Protests were held in Tbilisi against Russia’s changes to South Ossetian border

On Saturday July 8th, by the State Chancellery of Georgia’s offices, there was a protest against the installation by the Russian border service of a de facto border of the self-proclaimed South Ossetia, as reported by Georgia Online.

"Activists of the youth wing of the European Georgia party demanded an end to the ongoing creation of borders in Georgian territories and are outraged by the authorities' inaction," the statement said.

Protesters carried barbed wire ahead of them as a symbol of the occupation. In their hands they held placards which said: "Russia is our enemy!" and "Russia is killing!"

It was noted that this is not the only protest against the occupation, which was held on Saturday in Georgia. Through social networks, a protest march from Akhalsopeli to Bershuti was organized, where, according to local residents, a new occupation banner was recently installed.

The procession started under the slogan "No to occupation, Russia is an occupier!" Students of Georgian universities, representatives of the public, and various non-governmental organizations took part in the march.

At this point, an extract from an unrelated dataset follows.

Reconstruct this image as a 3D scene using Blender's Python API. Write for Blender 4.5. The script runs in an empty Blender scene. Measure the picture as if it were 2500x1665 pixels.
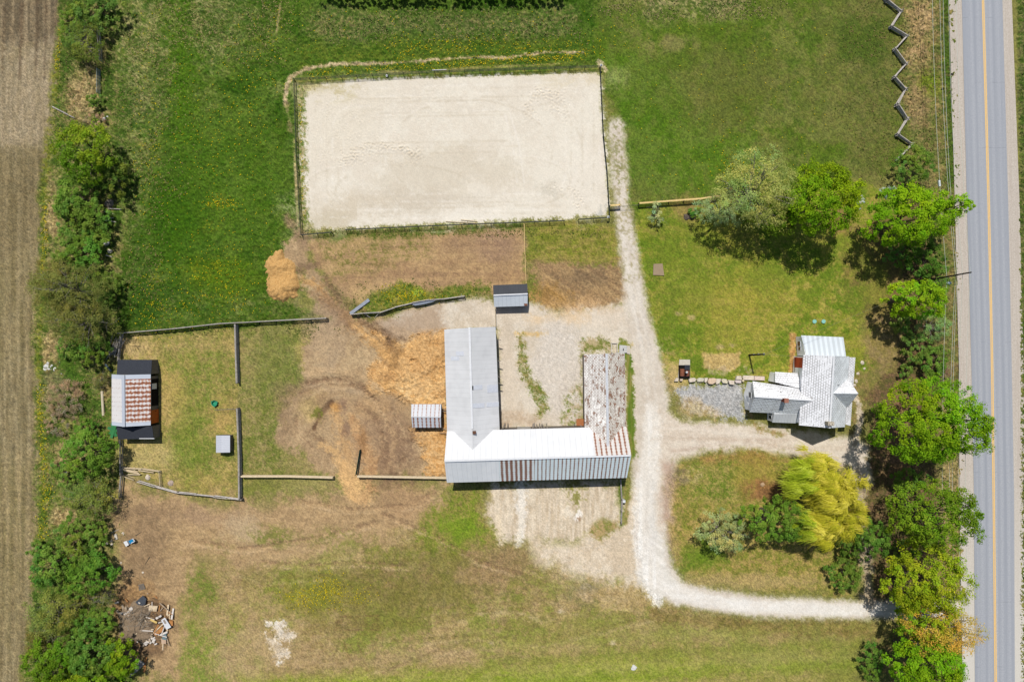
import bpy, math, random
import numpy as np
from mathutils import Vector

# ---------------------------------------------------------------- camera, sky, sun, exposure
S = bpy.context.scene
COL = S.collection
PPM = 14.0                       # photograph pixels per metre on the ground
H = 1250.0 / PPM / 0.75          # flying height of the drone
cam = bpy.data.cameras.new("camera"); cam.lens = 24.0; cam.sensor_width = 36.0
cam.clip_start = 1.0; cam.clip_end = 20000.0
camo = bpy.data.objects.new("camera", cam); COL.objects.link(camo)
camo.location = (0, 0, H); camo.rotation_euler = (0, 0, 0); S.camera = camo

SUNV = Vector((-0.10, 0.49, 1.0)).normalized()       # towards the sun
W_ = bpy.data.worlds.new("World"); S.world = W_; W_.use_nodes = True
nt = W_.node_tree; bg = nt.nodes["Background"]
sky = nt.nodes.new("ShaderNodeTexSky"); sky.sky_type = 'NISHITA'; sky.sun_disc = False
sky.sun_elevation = math.asin(SUNV.z); sky.sun_rotation = math.atan2(SUNV.x, SUNV.y)
nt.links.new(sky.outputs[0], bg.inputs[0]); bg.inputs[1].default_value = 0.09
sun = bpy.data.lights.new("sun", 'SUN'); sun.energy = 4.9; sun.angle = math.radians(0.53); sun.color = (1.0, 0.955, 0.89)
suno = bpy.data.objects.new("sun", sun); COL.objects.link(suno); suno.location = (0, 60, 150)
suno.rotation_euler = (-SUNV).to_track_quat('-Z', 'Y').to_euler()
S.view_settings.view_transform = 'Standard'; S.view_settings.look = 'None'
S.view_settings.exposure = 0.0; S.view_settings.gamma = 1.0

# ---------------------------------------------------------------- helpers
KI = 1.46                        # sunlit ground: displayed linear value / albedo
def lin(c):
    c = np.asarray(c, float) / 255.0
    return np.where(c <= 0.04045, c / 12.92, ((c + 0.055) / 1.055) ** 2.4)
def alb(c, k=1.0):
    a = np.clip(lin(c) / KI * k, 0.002, 0.86)
    return (float(a[0]), float(a[1]), float(a[2]), 1.0)
def P(px, py, z=0.0):
    """world point seen at photo pixel (px, py) when it is z above the ground"""
    s = (H - z) / H
    return ((px - 1250.0) / PPM * s, (832.5 - py) / PPM * s, z)
U = 2500.0 / 2354.0
def O(x, y, z=0.0): return P(x * U, y * U, z)
def crop(x0, y0, s):
    return lambda x, y, z=0.0: P(x0 + x / s, y0 + y / s, z)

ORI = {}
def link(o, parent=None):
    COL.objects.link(o)
    if parent is not None:
        o.parent = parent
    return o
def tag(o, label=None, cat=None, group=None, kind=None):
    if label: o["label"] = label
    if cat: o["category"] = cat
    if group: o["group"] = group
    if kind: o["kind"] = kind
    return o
def thing(name, label, cat, loc, group=None):
    o = bpy.data.objects.new(name, None); link(o); o.location = loc
    o.empty_display_size = 0.3
    ORI[o.name] = Vector(loc)
    return tag(o, label, cat, group)
def part(name, me, parent, label=None):
    o = bpy.data.objects.new(name, me); link(o, parent)
    ORI[o.name] = ORI[parent.name]
    if label: o["label"] = label
    return o
def rawmesh(name, V, F, mat, uv=None, col=None, smooth=False):
    """V (n,3); F (m,k) int array, or a list of faces"""
    me = bpy.data.meshes.new(name)
    if isinstance(F, np.ndarray):
        V = np.asarray(V, np.float32); k = F.shape[1]; m = len(F)
        me.vertices.add(len(V)); me.vertices.foreach_set("co", V.ravel())
        me.loops.add(m * k); me.loops.foreach_set("vertex_index", F.astype(np.int32).ravel())
        me.polygons.add(m); me.polygons.foreach_set("loop_start", (np.arange(m) * k).astype(np.int32))
        me.update(calc_edges=True)
    else:
        me.from_pydata([tuple(map(float, v)) for v in V], [], [tuple(f) for f in F]); me.update()
    if col is not None:
        at = me.color_attributes.new("Col", 'FLOAT_COLOR', 'POINT')
        c4 = np.ones((len(V), 4), np.float32); c4[:, :3] = col
        at.data.foreach_set("color", c4.ravel())
    if uv is not None:
        ul = me.uv_layers.new(name="UVMap"); ul.data.foreach_set("uv", np.asarray(uv, np.float32).ravel())
    if smooth:
        me.polygons.foreach_set("use_smooth", np.ones(len(me.polygons), bool))
    me.materials.append(mat)
    return me

class MB:
    """collects simple solids (world coordinates) into one mesh"""
    def __init__(s): s.v = []; s.f = []; s.uv = []
    def _add(s, vs, fs, uvs=None):
        b = len(s.v); s.v += [Vector(v) for v in vs]
        for i, f in enumerate(fs):
            s.f.append([b + k for k in f])
            s.uv += uvs[i] if uvs else [(0.0, 0.0)] * len(f)
    def box(s, c, d, rz=0.0, ry=0.0):
        ca, sa = math.cos(rz), math.sin(rz); cb, sb = math.cos(ry), math.sin(ry); vs = []
        for k in range(8):
            x = (k & 1 and .5 or -.5) * d[0]; y = (k & 2 and .5 or -.5) * d[1]; z = (k & 4 and .5 or -.5) * d[2]
            x, z = x * cb + z * sb, -x * sb + z * cb
            vs.append((c[0] + x * ca - y * sa, c[1] + x * sa + y * ca, c[2] + z))
        s._add(vs, [(0, 2, 3, 1), (4, 5, 7, 6), (0, 1, 5, 4), (2, 6, 7, 3), (0, 4, 6, 2), (1, 3, 7, 5)]); return s
    def beam(s, p, q, w, h):
        """rectangular bar from p to q, w wide, h high"""
        p = Vector(p); q = Vector(q); d = (q - p).normalized()
        a = d.cross(Vector((0, 0, 1)))
        a = a.normalized() if a.length > 1e-4 else Vector((1, 0, 0))
        b = a.cross(d).normalized(); vs = []
        for e in (p, q):
            for i, j in ((-1, -1), (1, -1), (1, 1), (-1, 1)): vs.append(e + a * (i * w / 2) + b * (j * h / 2))
        s._add(vs, [(0, 1, 2, 3), (7, 6, 5, 4), (0, 4, 5, 1), (1, 5, 6, 2), (2, 6, 7, 3), (3, 7, 4, 0)]); return s
    def tube(s, p, q, r0, r1=None, n=6, cap=True):
        r1 = r0 if r1 is None else r1
        p = Vector(p); q = Vector(q); d = (q - p)
        if d.length < 1e-6: return s
        d.normalize(); a = d.orthogonal().normalized(); b = d.cross(a); vs = []
        for e, r in ((p, r0), (q, r1)):
            for k in range(n):
                t = 2 * math.pi * k / n; vs.append(e + a * (r * math.cos(t)) + b * (r * math.sin(t)))
        fs = [(k, (k + 1) % n, n + (k + 1) % n, n + k) for k in range(n)]
        if cap: fs += [tuple(range(n - 1, -1, -1)), tuple(range(n, 2 * n))]
        s._add(vs, fs); return s
    def path(s, pts, radii, n=5):
        for i in range(len(pts) - 1): s.tube(pts[i], pts[i + 1], radii[i], radii[i + 1], n, cap=(i in (0, len(pts) - 2)))
        return s
    def prism(s, poly, z0, z1):
        n = len(poly); vs = [(x, y, z0) for x, y in poly] + [(x, y, z1) for x, y in poly]
        fs = [tuple(range(n - 1, -1, -1)), tuple(range(n, 2 * n))] + [(k, (k + 1) % n, n + (k + 1) % n, n + k) for k in range(n)]
        s._add(vs, fs); return s
    def slab(s, poly, t, u=None, org=None):
        """sloping plate under the 3-D polygon poly, t thick; UV in metres: u along the direction u, v down the plate"""
        ps = [Vector(p) for p in poly]; n = len(ps)
        nr = Vector((0, 0, 0))
        for i in range(n): nr += (ps[i]).cross(ps[(i + 1) % n])
        nr.normalize()
        if nr.z < 0: ps.reverse(); nr = -nr
        uu = (Vector(u) if u else (ps[1] - ps[0])); uu = (uu - nr * uu.dot(nr)).normalized(); vv = nr.cross(uu)
        o = Vector(org) if org else ps[0]
        vs = ps + [p - nr * t for p in ps]
        fs = [tuple(range(n)), tuple(range(2 * n - 1, n - 1, -1))] + [(k, n + k, n + (k + 1) % n, (k + 1) % n) for k in range(n)]
        w = lambda p: ((p - o).dot(uu), (p - o).dot(vv))
        s._add(vs, fs, [[w(vs[k]) for k in f] for f in fs]); return s
    def mesh(s, name, mat, origin=(0, 0, 0), smooth=False):
        o = Vector(origin)
        return rawmesh(name, [v - o for v in s.v], s.f, mat, uv=s.uv, smooth=smooth)
    def part(s, name, mat, parent, label=None, smooth=False):
        return part(name, s.mesh(name, mat, ORI[parent.name], smooth), parent, label)
    def thing(s, name, mat, label, cat, group=None, smooth=False):
        c = sum(s.v, Vector()) / len(s.v); c.z = min(v.z for v in s.v)
        o = bpy.data.objects.new(name, s.mesh(name, mat, c, smooth)); link(o); o.location = c; ORI[o.name] = c
        return tag(o, label, cat, group)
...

According to the participants of the protest, its goal is to protest the advancement of the border line by the Russian military.

Earlier it was reported that the Russian military installed another green banner indicating the so-called border on the outskirts of the Georgian villages of Bershuti and Sobisi, where land owned by local residents are located, moving it from the prior designation of the so-called border by another 500 meters.

Georgian authorities said that they are extremely concerned about the latest developments on the occupation line in the Tskhinvali region.

Tbilisi severed diplomatic relations with Moscow in August 2008 after Russia recognized the sovereignty of Abkhazia and South Ossetia - the two autonomous regions that were part of Georgia and sought independence from it even before the collapse of the USSR. The European Union also does not recognize the independence of South Ossetia and Abkhazia, declaring support for the territorial integrity and sovereignty of Georgia.

The legal status of South Ossetia as an independent republic was recognized by only five states - Russia, Venezuela, Nicaragua, Nauru, and Tuvalu.

In March 2015, Russian President Vladimir Putin and the head of the unrecognized South Ossetia, Leonid Tibilov, signed an agreement on cooperation and integration. In March 2017, the Russian government approved an agreement on the inclusion of the military of South Ossetia in the Russian army.